Este es un tema del que se habla constantemente y que puede llegar a ser cansino. Por cualquier lugar de la ciudad, hasta en casa, en los bares o en las esquinas de las calles, escuchas a jóvenes y mayores, gente de toda condición, expresar la ya conocida frase “cualquier tiempo pasado fue mejor” o alguna de sus derivadas: «qué mal está la cosa», «así no se puede vivir» o «mejor no hubiéramos nacido». Aquella sentencia se ha convertido en tan popular, tan arraigada en los esquemas mentales de muchos, que tengo la sensación de que algunos la pronuncian sin saber exactamente de lo que están hablando, aunque me parece claro que no contribuye a levantar el ánimo del personal.

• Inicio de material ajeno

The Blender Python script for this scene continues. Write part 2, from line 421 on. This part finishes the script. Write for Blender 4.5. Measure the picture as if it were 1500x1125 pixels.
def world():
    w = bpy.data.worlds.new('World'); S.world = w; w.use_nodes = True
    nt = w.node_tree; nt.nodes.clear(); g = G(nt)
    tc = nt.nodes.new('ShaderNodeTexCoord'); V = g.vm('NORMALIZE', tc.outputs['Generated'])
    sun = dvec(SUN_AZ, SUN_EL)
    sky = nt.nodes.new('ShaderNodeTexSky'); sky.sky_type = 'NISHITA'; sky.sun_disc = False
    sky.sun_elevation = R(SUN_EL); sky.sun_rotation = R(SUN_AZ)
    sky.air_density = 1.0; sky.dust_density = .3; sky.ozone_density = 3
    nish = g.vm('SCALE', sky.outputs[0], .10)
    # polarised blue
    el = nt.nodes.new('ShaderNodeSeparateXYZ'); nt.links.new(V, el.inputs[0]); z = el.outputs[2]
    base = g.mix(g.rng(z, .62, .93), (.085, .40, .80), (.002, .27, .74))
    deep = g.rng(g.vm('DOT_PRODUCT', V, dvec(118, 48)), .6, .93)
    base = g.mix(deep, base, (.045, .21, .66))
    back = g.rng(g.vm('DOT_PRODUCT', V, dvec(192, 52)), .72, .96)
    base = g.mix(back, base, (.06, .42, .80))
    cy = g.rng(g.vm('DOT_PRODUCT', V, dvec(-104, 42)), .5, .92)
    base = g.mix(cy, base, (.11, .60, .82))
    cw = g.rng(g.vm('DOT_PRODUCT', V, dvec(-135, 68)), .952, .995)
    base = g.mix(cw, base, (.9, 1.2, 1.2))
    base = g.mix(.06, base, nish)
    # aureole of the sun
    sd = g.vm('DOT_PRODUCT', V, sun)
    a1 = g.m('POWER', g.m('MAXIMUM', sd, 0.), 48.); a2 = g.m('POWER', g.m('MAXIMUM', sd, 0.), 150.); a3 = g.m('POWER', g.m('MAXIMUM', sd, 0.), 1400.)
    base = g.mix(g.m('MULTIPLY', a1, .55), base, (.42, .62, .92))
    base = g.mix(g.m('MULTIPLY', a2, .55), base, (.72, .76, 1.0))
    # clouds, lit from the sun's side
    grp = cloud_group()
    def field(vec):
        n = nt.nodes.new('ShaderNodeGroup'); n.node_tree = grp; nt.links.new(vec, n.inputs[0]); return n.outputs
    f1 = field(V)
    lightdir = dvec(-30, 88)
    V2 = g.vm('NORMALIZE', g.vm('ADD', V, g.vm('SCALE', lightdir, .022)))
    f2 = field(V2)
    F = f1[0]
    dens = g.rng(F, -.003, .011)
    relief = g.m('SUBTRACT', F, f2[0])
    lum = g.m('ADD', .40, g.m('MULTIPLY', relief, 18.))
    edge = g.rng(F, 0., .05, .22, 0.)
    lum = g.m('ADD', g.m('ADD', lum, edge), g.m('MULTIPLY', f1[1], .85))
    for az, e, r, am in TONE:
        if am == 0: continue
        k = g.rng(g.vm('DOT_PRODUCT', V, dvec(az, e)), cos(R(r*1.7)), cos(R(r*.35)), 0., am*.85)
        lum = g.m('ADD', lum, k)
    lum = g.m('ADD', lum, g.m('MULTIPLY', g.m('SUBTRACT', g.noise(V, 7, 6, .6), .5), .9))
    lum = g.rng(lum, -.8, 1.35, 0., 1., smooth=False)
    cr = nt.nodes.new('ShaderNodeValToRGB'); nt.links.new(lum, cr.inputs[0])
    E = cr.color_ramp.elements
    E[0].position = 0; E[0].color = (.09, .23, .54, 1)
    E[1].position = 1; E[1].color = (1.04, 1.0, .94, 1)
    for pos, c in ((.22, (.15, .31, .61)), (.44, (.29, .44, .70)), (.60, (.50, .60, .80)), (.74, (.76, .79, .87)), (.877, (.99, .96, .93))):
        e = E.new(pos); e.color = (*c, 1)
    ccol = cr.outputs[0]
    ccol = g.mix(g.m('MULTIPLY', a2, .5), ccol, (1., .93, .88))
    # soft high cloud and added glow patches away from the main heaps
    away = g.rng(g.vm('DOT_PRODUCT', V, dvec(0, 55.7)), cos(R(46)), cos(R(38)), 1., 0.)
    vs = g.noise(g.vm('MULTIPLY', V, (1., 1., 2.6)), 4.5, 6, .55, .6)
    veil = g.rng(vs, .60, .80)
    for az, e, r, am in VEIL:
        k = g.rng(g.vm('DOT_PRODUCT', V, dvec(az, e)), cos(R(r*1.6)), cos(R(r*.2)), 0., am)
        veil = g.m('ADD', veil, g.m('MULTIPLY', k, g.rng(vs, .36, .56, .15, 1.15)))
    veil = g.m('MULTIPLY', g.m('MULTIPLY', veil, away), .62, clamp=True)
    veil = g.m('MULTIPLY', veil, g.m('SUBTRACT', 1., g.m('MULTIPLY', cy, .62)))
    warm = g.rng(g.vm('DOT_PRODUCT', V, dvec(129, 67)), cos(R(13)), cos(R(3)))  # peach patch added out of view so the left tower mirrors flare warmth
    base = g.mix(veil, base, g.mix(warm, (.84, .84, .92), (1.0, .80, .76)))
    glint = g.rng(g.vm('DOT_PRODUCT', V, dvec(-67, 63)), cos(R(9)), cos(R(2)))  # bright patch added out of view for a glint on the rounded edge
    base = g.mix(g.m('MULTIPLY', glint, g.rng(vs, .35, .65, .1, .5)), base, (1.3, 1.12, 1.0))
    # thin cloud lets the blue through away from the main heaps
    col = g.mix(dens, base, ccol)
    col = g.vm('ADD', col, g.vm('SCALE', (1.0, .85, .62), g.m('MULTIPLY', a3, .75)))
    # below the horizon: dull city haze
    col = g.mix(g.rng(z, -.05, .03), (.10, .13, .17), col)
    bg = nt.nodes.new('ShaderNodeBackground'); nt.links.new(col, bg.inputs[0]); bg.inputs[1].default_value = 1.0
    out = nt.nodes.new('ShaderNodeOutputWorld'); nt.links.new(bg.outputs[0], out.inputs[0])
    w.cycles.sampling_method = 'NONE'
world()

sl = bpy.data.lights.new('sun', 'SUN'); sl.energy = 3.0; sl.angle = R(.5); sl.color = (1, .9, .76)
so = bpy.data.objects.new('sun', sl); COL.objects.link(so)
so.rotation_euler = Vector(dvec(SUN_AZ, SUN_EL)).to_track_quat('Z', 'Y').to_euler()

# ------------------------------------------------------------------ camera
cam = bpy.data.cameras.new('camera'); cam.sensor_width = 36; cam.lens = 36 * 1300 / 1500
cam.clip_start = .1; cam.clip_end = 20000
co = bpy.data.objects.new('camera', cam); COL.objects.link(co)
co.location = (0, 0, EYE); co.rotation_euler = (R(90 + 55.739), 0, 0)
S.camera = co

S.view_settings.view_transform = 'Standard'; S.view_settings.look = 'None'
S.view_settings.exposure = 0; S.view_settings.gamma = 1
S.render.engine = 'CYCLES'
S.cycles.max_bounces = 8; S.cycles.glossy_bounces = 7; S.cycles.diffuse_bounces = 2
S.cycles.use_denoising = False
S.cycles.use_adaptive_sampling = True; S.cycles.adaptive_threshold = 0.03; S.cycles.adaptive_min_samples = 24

Sinceramente, pienso que no podemos permanecer pasivos por más tiempo ante este “bombardeo” al que se nos somete. Lo único que podría superar en absurdo a este hecho sería escuchar la molesta frase de labios de un niño, lo que me llevaría a una curiosa conclusión: o ese chico posee una brillante percepción sobre su pasado de otras vidas o más simple, está tan harto de escucharla entre los mayores que le rodean, que la repite como un loro de barco, por supuesto sin conocer su significado. Si no reaccionamos, corremos el riesgo de aceptarla sin más y de incorporarla como cierta a nuestro croquis mental, ese que nos indica cada jornada cómo debemos movernos por la vida y cómo debemos reaccionar ante sus avatares.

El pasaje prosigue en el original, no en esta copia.